Exercise directions: Return the lines below exactly, from the first line to the line that contains "COL = sc.collection". Leave out pictures.

-- Start Stored records --

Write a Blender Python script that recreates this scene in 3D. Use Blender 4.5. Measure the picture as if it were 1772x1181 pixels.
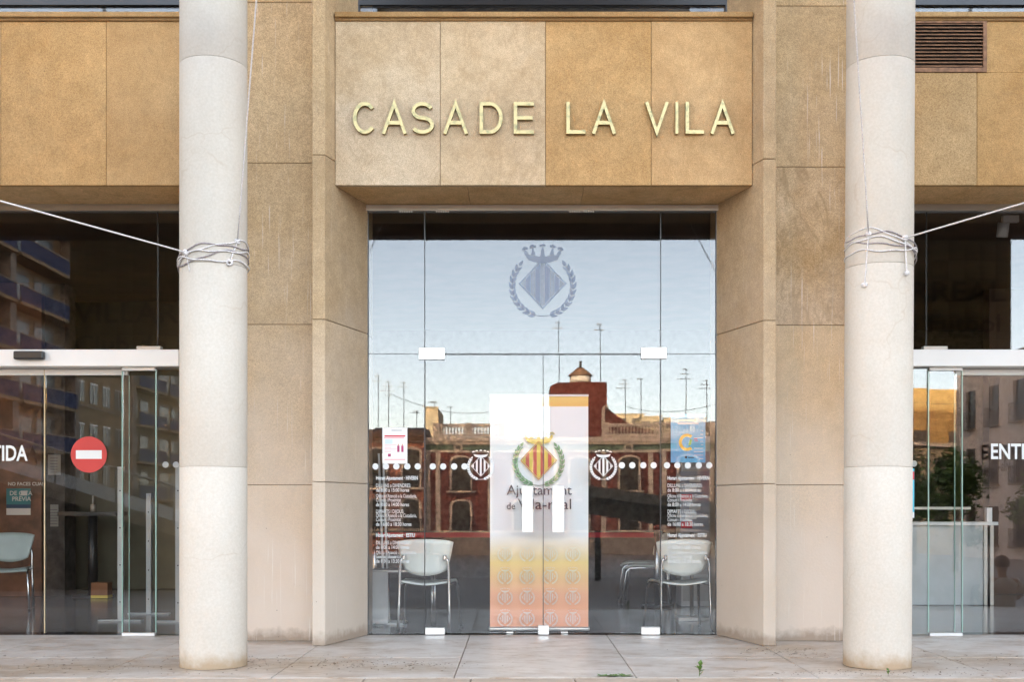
import bpy, math, random
from mathutils import Vector, Matrix
random.seed(7)
R = math.radians
sc = bpy.context.scene
for o in list(bpy.data.objects): bpy.data.objects.remove(o)
COL = sc.collection

# ------------------------------------------------------------------ camera
F, PX, PY, DG, CX, CZ = 1950.0, 895.0, 878.0, 9.75, -0.215, 1.11   # focal (px of 1772 wide), principal point, metres to the glass, camera x, z
cam_d = bpy.data.cameras.new('camera'); cam = bpy.data.objects.new('camera', cam_d); COL.objects.link(cam)
cam.location = (CX, -DG, CZ); cam.rotation_euler = (R(90), 0, 0)
cam_d.sensor_fit = 'HORIZONTAL'; cam_d.sensor_width = 36; cam_d.lens = F / 1772 * 36
cam_d.shift_x = -(PX - 886) / 1772; cam_d.shift_y = (PY - 590.5) / 1772
cam_d.clip_start = 0.05; cam_d.clip_end = 3000
sc.camera = cam
# ------------------------------------------------------------------ sky, sun, exposure
SUN_EL, SUN_AZ = R(10), R(12)          # low sun behind the town hall, a little to its left
w = bpy.data.worlds.new('World'); sc.world = w; w.use_nodes = True
nt = w.node_tree; nt.nodes.clear()
sky = nt.nodes.new('ShaderNodeTexSky'); sky.sky_type = 'NISHITA'; sky.sun_disc = False
sky.sun_elevation = SUN_EL; sky.sun_rotation = -SUN_AZ
sky.air_density = 0.35; sky.dust_density = 1.75; sky.ozone_density = 1.0
bg = nt.nodes.new('ShaderNodeBackground'); bg.inputs[1].default_value = 0.15
ow = nt.nodes.new('ShaderNodeOutputWorld')
wb_ = nt.nodes.new('ShaderNodeMix'); wb_.data_type = 'RGBA'; wb_.blend_type = 'MULTIPLY'; wb_.inputs['Factor'].default_value = 1
wb_.inputs['B'].default_value = (1.47, 1.0, .615, 1)       # camera white balance for open shade, the same over the whole sky
nt.links.new(sky.outputs[0], wb_.inputs['A']); nt.links.new(wb_.outputs['Result'], bg.inputs[0]); nt.links.new(bg.outputs[0], ow.inputs[0])
sd = bpy.data.lights.new('sun', 'SUN'); sd.energy = 2.0; sd.angle = R(0.5); sd.color = (1, .86, .62)
sun = bpy.data.objects.new('sun', sd); COL.objects.link(sun)
sdir = Vector((-math.sin(SUN_AZ) * math.cos(SUN_EL), math.cos(SUN_AZ) * math.cos(SUN_EL), math.sin(SUN_EL)))
sun.rotation_euler = sdir.to_track_quat('Z', 'Y').to_euler()
sc.view_settings.view_transform = 'Standard'; sc.view_settings.look = 'None'
sc.view_settings.gamma = 1; sc.view_settings.use_curve_mapping = False
sc.view_settings.exposure = 4.64
sc.render.engine = 'CYCLES'
sc.cycles.max_bounces = 6; sc.cycles.diffuse_bounces = 3; sc.cycles.glossy_bounces = 4; sc.cycles.transparent_max_bounces = 16
sc.cycles.caustics_reflective = False; sc.cycles.caustics_refractive = False
sc.cycles.sample_clamp_indirect = 6
sc.cycles.use_denoising = True

# ------------------------------------------------------------------ helpers
def P(px, py, Y):                      # a point at depth plane Y seen at a photo pixel
    d = DG + Y
    return (CX + (px - PX) * d / F, Y, CZ - (py - PY) * d / F)
def X_(px, Y=0): return P(px, 0, Y)[0]
def Z_(py, Y=0): return P(0, py, Y)[2]
def V(px, py, D):                      # the same for something that stands D in front of the glass and is seen mirrored in it
    d = DG + D
    return (CX + (px - PX) * d / F, -D, CZ - (py - PY) * d / F)

def tag(o, label=None, cat=None, group=None, kind=None):
    if label: o['label'] = label
    if cat: o['category'] = cat
    if group: o['group'] = group
    if kind: o['kind'] = kind
    return o
def empty(name, loc=(0, 0, 0), parent=None, rz=0):
    o = bpy.data.objects.new(name, None); COL.objects.link(o)
    o.location = loc; o.rotation_euler[2] = rz; o.empty_display_size = .1
    if parent: o.parent = parent
    return o
class MB:
    def __init__(s): s.v = []; s.f = []; s.sm = []
    def add(s, vs, fs, smooth=False):
        n = len(s.v); s.v += [tuple(v) for v in vs]
        for f in fs: s.f.append([i + n for i in f]); s.sm.append(smooth)
        return s
    def box(s, x0, x1, y0, y1, z0, z1):
        x0, x1 = min(x0, x1), max(x0, x1); y0, y1 = min(y0, y1), max(y0, y1); z0, z1 = min(z0, z1), max(z0, z1)
        return s.add([(x0,y0,z0),(x1,y0,z0),(x1,y1,z0),(x0,y1,z0),(x0,y0,z1),(x1,y0,z1),(x1,y1,z1),(x0,y1,z1)],
              [(0,3,2,1),(4,5,6,7),(0,1,5,4),(1,2,6,5),(2,3,7,6),(3,0,4,7)])
    def prism(s, poly, a, b, axis='z'):     # poly of (u,v); extruded along axis from a to b
        n = len(poly)
        area = sum(poly[i][0]*poly[(i+1)%n][1]-poly[(i+1)%n][0]*poly[i][1] for i in range(n))
        if area < 0: poly = poly[::-1]
        def p(u, v, t): return {'z': (u, v, t), 'y': (u, t, v), 'x': (t, u, v)}[axis]
        vs = [p(u, v, a) for u, v in poly] + [p(u, v, b) for u, v in poly]
        fs = [tuple(range(n))[::-1], tuple(range(n, 2*n))] + [(i, (i+1)%n, n+(i+1)%n, n+i) for i in range(n)]
        if axis == 'y': fs = [f[::-1] for f in fs]
        return s.add(vs, fs)
    def cyl(s, c, r, z0, z1, n=24, r1=None, smooth=True):
        r1 = r if r1 is None else r1
        vs = [(c[0]+r*math.cos(2*math.pi*i/n), c[1]+r*math.sin(2*math.pi*i/n), z0) for i in range(n)]
        vs += [(c[0]+r1*math.cos(2*math.pi*i/n), c[1]+r1*math.sin(2*math.pi*i/n), z1) for i in range(n)]
        s.add(vs, [(i, (i+1)%n, n+(i+1)%n, n+i) for i in range(n)], smooth)
        m = len(s.v) - 2*n
        s.f.append([m+i for i in range(n)][::-1]); s.sm.append(False)
        s.f.append([m+n+i for i in range(n)]); s.sm.append(False)
        return s
    def tube(s, pts, r, n=8, closed=False):
        pts = [Vector(p) for p in pts]; k = len(pts); vs = []
        up = Vector((0.13, 0.21, 1)).normalized(); prev = None
        for i, p in enumerate(pts):
            if closed: t = pts[(i+1)%k] - pts[i-1]
            else: t = pts[min(i+1, k-1)] - pts[max(i-1, 0)]
            t.normalize()
            a = (prev - t * prev.dot(t)) if prev is not None else t.cross(up)
            if a.length < 1e-4: a = t.cross(Vector((1, 0.3, 0)))
            a.normalize(); prev = a; b = t.cross(a)
            rr = r[i] if isinstance(r, (list, tuple)) else r
            for j in range(n):
                q = 2*math.pi*j/n; vs.append(p + a*math.cos(q)*rr + b*math.sin(q)*rr)
        fs = []
        for i in range(k if closed else k-1):
            for j in range(n):
                fs.append((i*n+j, i*n+(j+1)%n, ((i+1)%k)*n+(j+1)%n, ((i+1)%k)*n+j))
        if not closed: fs += [tuple(range(n))[::-1], tuple((k-1)*n+j for j in range(n))]
        return s.add(vs, fs, True)
    def quad(s, a, b, c, d): return s.add([a, b, c, d], [(0, 1, 2, 3)])
    def ribbon(s, pts, wd, y0, y1, closed=False):   # flat stroke in x,z of width wd, solid from y0 (front) to y1
        k = len(pts); L = []; Rr = []
        for i, p in enumerate(pts):
            a = Vector(pts[i-1]) if (i > 0 or closed) else None; b = Vector(pts[(i+1)%k]) if (i < k-1 or closed) else None
            p = Vector(p)
            d1 = (p-a).normalized() if a is not None else (b-p).normalized(); d2 = (b-p).normalized() if b is not None else d1
            n1 = Vector((-d1.y, d1.x)); n2 = Vector((-d2.y, d2.x)); m = (n1+n2)
            m = m.normalized() if m.length > 1e-5 else n1
            q = wd/2/max(.35, m.dot(n1)); L.append(p+m*q); Rr.append(p-m*q)
        rng = range(k if closed else k-1)
        for i in rng:
            j = (i+1) % k
            vs = [(v.x, y, v.y) for y in (y0, y1) for v in (Rr[i], Rr[j], L[j], L[i])]
            fs = [(0,1,2,3), (7,6,5,4), (0,4,5,1), (2,6,7,3)]
            if not closed and i == 0: fs.append((0,3,7,4))
            if not closed and i == k-2: fs.append((1,5,6,2))
            s.add(vs, fs)
        return s
    def mesh(s, name):
        m = bpy.data.meshes.new(name); m.from_pydata([tuple(v) for v in s.v], [], s.f)
        m.polygons.foreach_set('use_smooth', s.sm); m.validate(); m.update(); return m
    def build(s, name, mat, parent=None, loc=None, color=None):
        o = bpy.data.objects.new(name, s.mesh(name)); COL.objects.link(o)
        if mat: o.data.materials.append(mat)
        if parent: o.parent = parent
        if loc: o.location = loc
        if color: o.color = (*color, 1)
        return o
def bevel(o, wd=.004, seg=1):
    m = o.modifiers.new('bevel', 'BEVEL'); m.width = wd; m.segments = seg; m.limit_method = 'ANGLE'; m.angle_limit = R(40)
    return o
def box(name, mat, parent, *a, color=None): return MB().box(*a).build(name, mat, parent, color=color)
def copy_tree(o, parent=None):
    c = o.copy(); COL.objects.link(c); c.parent = parent
    for ch in list(o.children): copy_tree(ch, c)
    return c

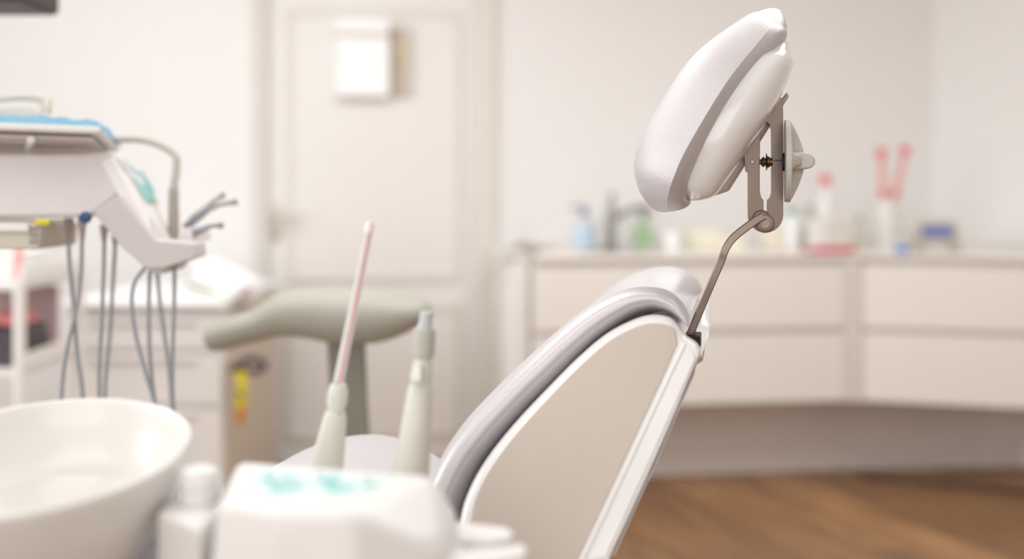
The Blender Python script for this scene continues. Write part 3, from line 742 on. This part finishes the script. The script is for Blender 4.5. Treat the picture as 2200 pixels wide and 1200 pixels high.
# wire rack standing on the tray
rk = W(40, 240, 1.95)
t = thing('wire_rack', 'pale rounded wire instrument rack standing on the blue napkin', 'rack', rk)
RKM = mat('pale_wire', (206, 200, 190), .4)
ry = 1.95
part('frame', tube([W(104, 246, ry), W(102, 222, ry), W(84, 211, ry), W(50, 208, ry), W(0, 213, ry), W(-60, 222, ry), W(-110, 225, ry), W(-120, 245, ry)], 0.0045, 10), RKM, t)
part('frame', tube([W(92, 246, ry+.08), W(90, 224, ry+.08), W(74, 216, ry+.08), W(40, 213, ry+.08), W(-10, 216, ry+.08), W(-110, 225, ry+.08), W(-115, 245, ry+.08)], 0.0035, 10), RKM, t)
part('cassette', box(W(10, 240, ry+.04), (0.12, 0.04, 0.018), 0, 0.004), mat('pale_cassette', (238, 230, 222), .5), t)
part('end_cap', lathe(W(104, 224, ry), [(0, -.008), (.006, -.007), (.007, 0), (.006, .01), (0, .011)], 12), mat('pale_peach', (234, 218, 200), .5), t)
# box under the body with yellow tag and blue knob
bx = [(-200, 474), (70, 476), (88, 486), (84, 532), (78, 536), (-200, 536)]
part('side_box', hull(P2(bx, 1.84)+[v+V(0, 0.16, 0) for v in P2(bx, 1.84)], 0.004), mat('putty_plastic', (206, 200, 186), .5), du)
part('side_box_band', hull(P2([(-200, 478), (58, 480), (62, 497), (-200, 497)], 1.833)+[v+V(0, 0.02, 0) for v in P2([(-200, 478), (58, 480), (62, 497), (-200, 497)], 1.833)], .002), WPLA, du)
for k in range(3):
    part('vent_slot', box(W(72, 490+k*14, 1.838), (0.014, 0.006, 0.005), 0, 0.001), CONN, du)
part('yellow_tag', box(W(92, 477, 1.835), (0.024, 0.01, 0.009), 0.0, 0.002), YEL, du, label='yellow tag')
part('blue_knob', lathe(W(184, 467, 1.83), [(0, -.008), (.008, -.007), (.010, 0), (.008, .008), (0, .010)], 16, (0, -1, 0)), NAVY, du, label='blue knob')
# hoses
hs = [([(147, 515), (150, 575), (158, 660), (166, 760), (178, 850), (176, 1000)], 1.90),
      ([(176, 515), (174, 590), (163, 670), (146, 740), (133, 835), (128, 1000)], 1.88),
      ([(224, 520), (222, 600), (218, 700), (213, 800), (213, 1000)], 1.88),
      ([(247, 535), (242, 620), (236, 720), (226, 830), (224, 1000)], 1.96),
      ([(312, 575), (290, 605), (283, 650), (292, 720), (316, 810), (336, 885), (340, 1000)], 1.86),
      ([(322, 580), (320, 650), (321, 740), (328, 830), (338, 900), (338, 1000)], 1.89),
      ([(338, 585), (344, 650), (355, 730), (366, 820), (372, 1000)], 1.97),
      ([(375, 575), (374, 660), (371, 760), (371, 850), (378, 940), (378, 1000)], 1.87)]
for pts, d in hs:
    P_ = [W(x, y, d) for x, y in pts]
    P_ += [P_[-1]+V(-0.03, 0.02, -0.12), P_[-1]+V(-0.22, 0.06, -0.24), V(-1.12, 2.0, 0.42)]
    part('hose', tube(P_, 0.0036, 8), HOSE, du)
for (x0, x1, y0, y1, d) in ((138, 158, 468, 518, 1.90), (167, 186, 466, 518, 1.88), (214, 233, 482, 522, 1.88), (240, 254, 500, 538, 1.96), (365, 383, 568, 580, 1.87)):
    c = W((x0+x1)/2, y1, d); h = mm(y1-y0, d); r1 = mm((x1-x0)/2, d)
    part('hose_socket', lathe(c, [(0, 0), (r1*.45, 0), (r1*.6, h*.25), (r1, h*.9), (r1*.95, h), (0, h)], 16), CONN, du)
# holders and instruments at the right end of the arm
part('instrument_holder', hull(P2([(384, 492), (408, 488), (414, 522), (380, 520)], 1.90)+[v+V(0, 0.12, 0) for v in P2([(384, 492), (408, 488), (414, 522), (380, 520)], 1.90)], .004), LILAC, du)
STL = mat('instrument_grey', (150, 148, 158), .3, metal=.5)
for k, (a, c, e, d, lb) in enumerate((((396, 490), (438, 452), (478, 421), 2.06, 'slim olive grey handpiece, uppermost at the arm end'),
                            ((402, 486), (446, 450), (504, 435), 1.98, 'grey handpiece with bent neck, middle of the three'),
                            ((402, 506), (436, 492), (474, 485), 1.92, 'short grey handpiece, lowest at the arm end'))):
    A_, C_, E_ = W(*a, d), W(*c, d), W(*e, d)
    t = thing('handpiece', lb, 'instrument', A_, 'handpieces on the delivery unit')
    part('body', tube([A_, A_.lerp(C_, .5)+V(0, 0, .001), C_], [.006, .0075, .0055], 12), STL, t)
    part('neck', tube([C_, C_.lerp(E_, .5)+V(0, 0, .003), E_], [.0052, .0038, .0038], 10), STL if k else mat('olive_neck', (168, 160, 138), .4), t)
    part('head', lathe(E_-V(0, 0, .005), [(0, 0), (.0055, .001), (.0055, .010), (0, .011)], 12), CONN, t)
# post to the floor, out of the frame
part('support_arm', box((-1.13, 1.99, EYE-0.02), (0.30, 0.12, 0.06), 0, 0.01), LILAC, du)
part('post', tube([V(-1.2, 2.0, 0.05), V(-1.2, 2.0, EYE)], 0.045, 20, smooth=False), LILAC, du)
part('foot', lathe(V(-1.2, 2.0, 0.007), [(0, 0), (0.24, 0), (0.24, 0.02), (0.06, 0.05), (0, 0.05)], 36), LGREY, du)

# ------------------------------------------------------------------ dental chair
AX = Vector((0.2, 0.98, 0)).normalized()           # across the chair
CC = W(1489, 725, 1.495)                            # a point of the chair's middle plane
def mirror(p): return p+AX*(2*(CC-p).dot(AX))
NP0 = W(1400, 640, 1.29); NS = 0.40
def near_d(px, py):
    """distance at which the ray meets the plane of the chair's near flank"""
    r = V((px-1100)/F, 1, -(py-HOR)/F)
    return (AX.dot(NP0)+NS*(EYE-NP0.z))/(AX.dot(r)+NS*(py-HOR)/F)
chair = thing('dental_chair', 'silver grey dental chair with white shell and adjustable headrest', 'dental chair', V(0.05, 1.55, 0.007))

# shell
out = [(1463, 710), (1440, 685), (1402, 678), (1360, 688), (1300, 719), (1240, 769), (1180, 829), (1100, 914), (1040, 990), (1003, 1055), (984, 1115), (978, 1200), (990, 1330), (1040, 1410),
       (1150, 1440), (1235, 1370), (1311, 1200), (1360, 1092), (1410, 985), (1460, 862), (1504, 764), (1503, 752), (1496, 740), (1487, 733), (1475, 726)]
def cromc(P, k=4):
    n = len(P); o = []
    for i in range(n):
        p0, p1, p2, p3 = P[i-1], P[i], P[(i+1) % n], P[(i+2) % n]
        for s in range(k):
            t = s/k
            o.append(tuple(0.5*((2*b)+(-a+c)*t+(2*a-5*b+4*c-d)*t*t+(-a+3*b-3*c+d)*t**3) for a, b, c, d in zip(p0, p1, p2, p3)))
    return o
top_part = crom(out[:16], 4); 
outl = top_part + [out[16]] + crom([out[16], out[18], out[20]], 4)[1:] + out[21:]
def inset(poly, dist):
    n = len(poly); res = []
    area_ = sum(poly[i][0]*poly[(i+1) % n][1]-poly[(i+1) % n][0]*poly[i][1] for i in range(n))
    sg = 1 if area_ > 0 else -1
    for i in range(n):
        a = Vector(poly[i-1]); b = Vector(poly[i]); c = Vector(poly[(i+1) % n])
        e1 = (b-a); e2 = (c-b)
        e1 = e1.normalized() if e1.length > 1e-6 else e2.normalized(); e2 = e2.normalized() if e2.length > 1e-6 else e1
        n1 = Vector((-e1.y, e1.x))*sg; n2 = Vector((-e2.y, e2.x))*sg
        m = (n1+n2); m = m.normalized() if m.length > 1e-6 else n1
        dd_ = dist(b) if callable(dist) else dist
        k = 1/max(0.6, m.dot(n1))
        q_ = b+m*dd_*k
        res.append((q_.x, q_.y))
    return res
def nearring(poly, dep):
    return [W(x, y, near_d(x, y))+AX*dep for x, y in poly]
# rim rounding on the left/top, sharper at the right
def rimw(f):
    def g(b):
        line = b.x-(1504-(b.y-764)*0.445)      # 0 on the straight rear edge
        s = smoothstep((-line-5)/60.0)
        return f*(0.22+0.78*s)
    return g
R = 26
rs = []
for k in range(7):
    a_ = k/6*math.pi/2
    rs.append(nearring(inset(outl, rimw(R*(1-math.sin(a_)))), 0.013*(1-math.cos(a_))))
# rs[0] = inset face, rs[6] = full outline
def midring(dep, drop):
    o = []
    for x, y in outl:
        p = W(x, y, near_d(x, y))+AX*dep
        k = smoothstep((812-y)/90)
        o.append(p-V(0, 0, drop*k))
    return o
half = [midring(0.016+0.010*k, 0.034*smoothstep(k/7)) for k in range(8)]
nearside = rs+half
farside = [[mirror(p) for p in r] for r in nearside[::-1]]
b = bmesh.new()
allr = nearside+farside
vs = [[b.verts.new(p) for p in r] for r in allr]
n_ = len(vs[0])
for i in range(len(vs)-1):
    for j in range(n_):
        k = (j+1) % n_
        try: b.faces.new((vs[i][j], vs[i][k], vs[i+1][k], vs[i+1][j]))
        except ValueError: pass
for r in (vs[0], vs[-1]):
    f = b.faces.new(r)
bmesh.ops.triangulate(b, faces=[f for f in b.faces if len(f.verts) > 4])
bmesh.ops.recalc_face_normals(b, faces=b.faces[:])
shell = part('back_shell', b, SHELL, chair, angle=50)
# beige side panel set into the near face, bounded on the right by the ridge line
pan = [(1452, 712), (1440, 700), (1403, 694), (1366, 702), (1310, 731), (1252, 780), (1194, 838), (1118, 921), (1062, 994), (1028, 1055), (1010, 1115), (1005, 1200), (1014, 1300), (1060, 1380), (1140, 1395), (1190, 1310), (1240, 1204), (1330, 1012), (1420, 820), (1456, 738)]
pl = crom(pan[:16], 4)+pan[16:]
for fl, nm in ((False, 'side_panel'), (True, 'side_panel')):
    r0 = nearring(pl, 0.006); r1 = nearring(pl, -0.0012); r2 = nearring(inset(pl, 3), -0.0022)
    RR = [r0, r1, r2]
    if fl: RR = [[mirror(p) for p in r] for r in RR]
    b = rings(RR, cap=False)
    b2 = bmesh.new(); f = b2.faces.new([b2.verts.new(p) for p in RR[-1]]); bmesh.ops.triangulate(b2, faces=[f])
    b = merge(b, b2); bmesh.ops.remove_doubles(b, verts=b.verts[:], dist=1e-6); bmesh.ops.recalc_face_normals(b, faces=b.faces[:])
    part(nm, b, SHELLB, chair)
# ridge beside the panel and rear cover strip
for fl in (False, True):
    rd = [W(x, y, near_d(x, y))-AX*0.0005 for x, y in ((1470, 738), (1464, 752), (1438, 806), (1348, 1000), (1252, 1204), (1205, 1302))]
    if fl: rd = [mirror(p) for p in rd]
    part('ridge', tube(rd, 0.0022, 8), SHELL, chair)
    st_ = [(1476, 745), (1488, 752), (1496, 768), (1400, 984), (1303, 1196), (1262, 1204), (1358, 1000), (1446, 806)]
    r0 = nearring(st_, 0.006); r1 = nearring(st_, -0.0006); r2 = nearring(inset(st_, 3), -0.0022)
    RR = [r0, r1, r2]
    if fl: RR = [[mirror(p) for p in r] for r in RR]
    part('rear_strip', rings(RR), SHELL, chair)
# rear face cover, slightly darker
rp = [(1481, 816), (1456, 872), (1407, 989), (1358, 1094), (1312, 1196)]
ra = [W(x+2, y, near_d(x+2, y))+AX*0.004 for x, y in rp]; rb = [mirror(W(x+2, y, near_d(x, y))+AX*0.004) for x, y in rp]
off = V(0.0028, 0, 0.001)
part('rear_cover', rings([[ra[i], rb[i], rb[i]+off, ra[i]+off] for i in range(len(rp))]), mat('grey_rear_cover', (176, 166, 160), .3, coat=.3), chair)

# slot in the shell top for the headrest bar
sl = W(1489, 735, 1.46)
part('bar_slot', box(sl+V(0.0, 0, 0.0), (0.020, 0.05, 0.022), math.atan2(-AX.x, AX.y), 0.001), BLACK, chair)

# back cushion
rows = []
def mid(p):
    return p+AX*(CC-p).dot(AX)
cush = [  # centre of the near edge px, py, half thickness in px
    (1478, 703, 6), (1475, 696, 13), (1466, 680, 21), (1449, 661, 27), (1425, 647, 32), (1392, 641, 32), (1345, 651, 37), (1285, 684, 43), (1225, 730, 47), (1160, 790, 50), (1090, 858, 53), (1010, 945, 57), (960, 1020, 58), (930, 1100, 58), (915, 1200, 55), (900, 1300, 45)]
for px, py, h in cush:
    hf = h+10*smoothstep((1440-px)/160)
    nd = near_d(px, py)+0.003
    e = W(px, py, nd); m_ = mid(e); w = (m_-e).length
    rows.append((m_.x, m_.y, m_.z, mm(hf, nd), mm(h+(16 if py > 720 or px < 1400 else max(0, (1478-px)/78*16)), nd), w))
b = loft(rows, AX, 72, 5, 2.3, 2.6, 2.8, dip=0.17)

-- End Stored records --

Worked answer:
Write a Blender Python script that recreates this scene in 3D. Use Blender 4.5. Measure the picture as if it were 1772x1181 pixels.
import bpy, math, random
from mathutils import Vector, Matrix
random.seed(7)
R = math.radians
sc = bpy.context.scene
for o in list(bpy.data.objects): bpy.data.objects.remove(o)
COL = sc.collection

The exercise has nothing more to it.